====== COLLECTED DATA
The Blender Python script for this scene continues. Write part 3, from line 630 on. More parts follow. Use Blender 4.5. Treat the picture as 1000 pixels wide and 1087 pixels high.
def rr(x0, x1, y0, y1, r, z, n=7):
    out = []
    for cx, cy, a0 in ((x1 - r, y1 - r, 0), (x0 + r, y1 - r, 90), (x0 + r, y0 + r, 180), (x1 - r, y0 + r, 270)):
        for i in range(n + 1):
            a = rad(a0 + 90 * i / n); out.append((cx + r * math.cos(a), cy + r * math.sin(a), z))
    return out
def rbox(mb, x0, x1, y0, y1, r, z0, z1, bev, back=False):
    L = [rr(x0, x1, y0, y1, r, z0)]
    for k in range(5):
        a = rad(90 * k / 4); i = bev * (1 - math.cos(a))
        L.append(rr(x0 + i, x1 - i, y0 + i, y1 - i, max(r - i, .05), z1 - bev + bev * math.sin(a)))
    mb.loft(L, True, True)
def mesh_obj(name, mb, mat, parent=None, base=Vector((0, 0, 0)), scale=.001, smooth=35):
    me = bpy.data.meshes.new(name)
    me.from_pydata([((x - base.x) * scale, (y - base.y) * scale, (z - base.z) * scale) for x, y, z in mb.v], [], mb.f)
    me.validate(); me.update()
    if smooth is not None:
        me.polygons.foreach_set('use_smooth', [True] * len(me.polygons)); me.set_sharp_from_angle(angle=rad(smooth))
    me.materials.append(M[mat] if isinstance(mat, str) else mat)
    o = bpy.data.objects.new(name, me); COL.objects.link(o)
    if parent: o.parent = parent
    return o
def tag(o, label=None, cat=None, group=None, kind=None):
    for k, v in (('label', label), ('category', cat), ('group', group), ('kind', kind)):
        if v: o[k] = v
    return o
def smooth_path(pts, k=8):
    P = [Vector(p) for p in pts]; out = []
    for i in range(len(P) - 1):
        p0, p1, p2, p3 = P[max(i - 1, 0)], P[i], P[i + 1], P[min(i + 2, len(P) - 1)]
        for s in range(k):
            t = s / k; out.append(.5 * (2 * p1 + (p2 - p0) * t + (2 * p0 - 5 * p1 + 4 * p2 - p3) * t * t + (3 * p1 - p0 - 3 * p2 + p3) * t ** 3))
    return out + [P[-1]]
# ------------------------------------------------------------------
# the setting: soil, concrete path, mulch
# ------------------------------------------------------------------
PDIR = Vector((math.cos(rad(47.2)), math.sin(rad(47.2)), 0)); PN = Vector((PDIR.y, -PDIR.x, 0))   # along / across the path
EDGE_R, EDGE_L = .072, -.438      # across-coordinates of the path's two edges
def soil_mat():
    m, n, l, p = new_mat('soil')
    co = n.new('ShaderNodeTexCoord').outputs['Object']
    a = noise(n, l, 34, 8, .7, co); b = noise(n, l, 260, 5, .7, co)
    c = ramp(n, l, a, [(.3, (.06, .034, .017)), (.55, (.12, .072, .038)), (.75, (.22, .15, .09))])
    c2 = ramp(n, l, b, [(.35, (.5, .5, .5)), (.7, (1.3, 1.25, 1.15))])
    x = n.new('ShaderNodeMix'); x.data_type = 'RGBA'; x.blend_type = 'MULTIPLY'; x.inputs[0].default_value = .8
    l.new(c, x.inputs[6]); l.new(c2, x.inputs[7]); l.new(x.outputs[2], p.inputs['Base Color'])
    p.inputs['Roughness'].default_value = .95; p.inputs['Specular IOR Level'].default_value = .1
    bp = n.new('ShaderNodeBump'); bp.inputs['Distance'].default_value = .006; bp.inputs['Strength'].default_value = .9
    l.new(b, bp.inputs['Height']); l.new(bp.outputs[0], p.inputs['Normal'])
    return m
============
* [SHORT PROBLEM]: Could you quote the material above in full, exactly as it stands?

* [EXERCISE SOLUTION]:
The Blender Python script for this scene continues. Write part 3, from line 630 on. More parts follow. Use Blender 4.5. Treat the picture as 1000 pixels wide and 1087 pixels high.
def rr(x0, x1, y0, y1, r, z, n=7):
    out = []
    for cx, cy, a0 in ((x1 - r, y1 - r, 0), (x0 + r, y1 - r, 90), (x0 + r, y0 + r, 180), (x1 - r, y0 + r, 270)):
        for i in range(n + 1):
            a = rad(a0 + 90 * i / n); out.append((cx + r * math.cos(a), cy + r * math.sin(a), z))
    return out
def rbox(mb, x0, x1, y0, y1, r, z0, z1, bev, back=False):
    L = [rr(x0, x1, y0, y1, r, z0)]
    for k in range(5):
        a = rad(90 * k / 4); i = bev * (1 - math.cos(a))
        L.append(rr(x0 + i, x1 - i, y0 + i, y1 - i, max(r - i, .05), z1 - bev + bev * math.sin(a)))
    mb.loft(L, True, True)
def mesh_obj(name, mb, mat, parent=None, base=Vector((0, 0, 0)), scale=.001, smooth=35):
    me = bpy.data.meshes.new(name)
    me.from_pydata([((x - base.x) * scale, (y - base.y) * scale, (z - base.z) * scale) for x, y, z in mb.v], [], mb.f)
    me.validate(); me.update()
    if smooth is not None:
        me.polygons.foreach_set('use_smooth', [True] * len(me.polygons)); me.set_sharp_from_angle(angle=rad(smooth))
    me.materials.append(M[mat] if isinstance(mat, str) else mat)
    o = bpy.data.objects.new(name, me); COL.objects.link(o)
    if parent: o.parent = parent
    return o
def tag(o, label=None, cat=None, group=None, kind=None):
    for k, v in (('label', label), ('category', cat), ('group', group), ('kind', kind)):
        if v: o[k] = v
    return o
def smooth_path(pts, k=8):
    P = [Vector(p) for p in pts]; out = []
    for i in range(len(P) - 1):
        p0, p1, p2, p3 = P[max(i - 1, 0)], P[i], P[i + 1], P[min(i + 2, len(P) - 1)]
        for s in range(k):
            t = s / k; out.append(.5 * (2 * p1 + (p2 - p0) * t + (2 * p0 - 5 * p1 + 4 * p2 - p3) * t * t + (3 * p1 - p0 - 3 * p2 + p3) * t ** 3))
    return out + [P[-1]]
# ------------------------------------------------------------------
# the setting: soil, concrete path, mulch
# ------------------------------------------------------------------
PDIR = Vector((math.cos(rad(47.2)), math.sin(rad(47.2)), 0)); PN = Vector((PDIR.y, -PDIR.x, 0))   # along / across the path
EDGE_R, EDGE_L = .072, -.438      # across-coordinates of the path's two edges
def soil_mat():
    m, n, l, p = new_mat('soil')
    co = n.new('ShaderNodeTexCoord').outputs['Object']
    a = noise(n, l, 34, 8, .7, co); b = noise(n, l, 260, 5, .7, co)
    c = ramp(n, l, a, [(.3, (.06, .034, .017)), (.55, (.12, .072, .038)), (.75, (.22, .15, .09))])
    c2 = ramp(n, l, b, [(.35, (.5, .5, .5)), (.7, (1.3, 1.25, 1.15))])
    x = n.new('ShaderNodeMix'); x.data_type = 'RGBA'; x.blend_type = 'MULTIPLY'; x.inputs[0].default_value = .8
    l.new(c, x.inputs[6]); l.new(c2, x.inputs[7]); l.new(x.outputs[2], p.inputs['Base Color'])
    p.inputs['Roughness'].default_value = .95; p.inputs['Specular IOR Level'].default_value = .1
    bp = n.new('ShaderNodeBump'); bp.inputs['Distance'].default_value = .006; bp.inputs['Strength'].default_value = .9
    l.new(b, bp.inputs['Height']); l.new(bp.outputs[0], p.inputs['Normal'])
    return m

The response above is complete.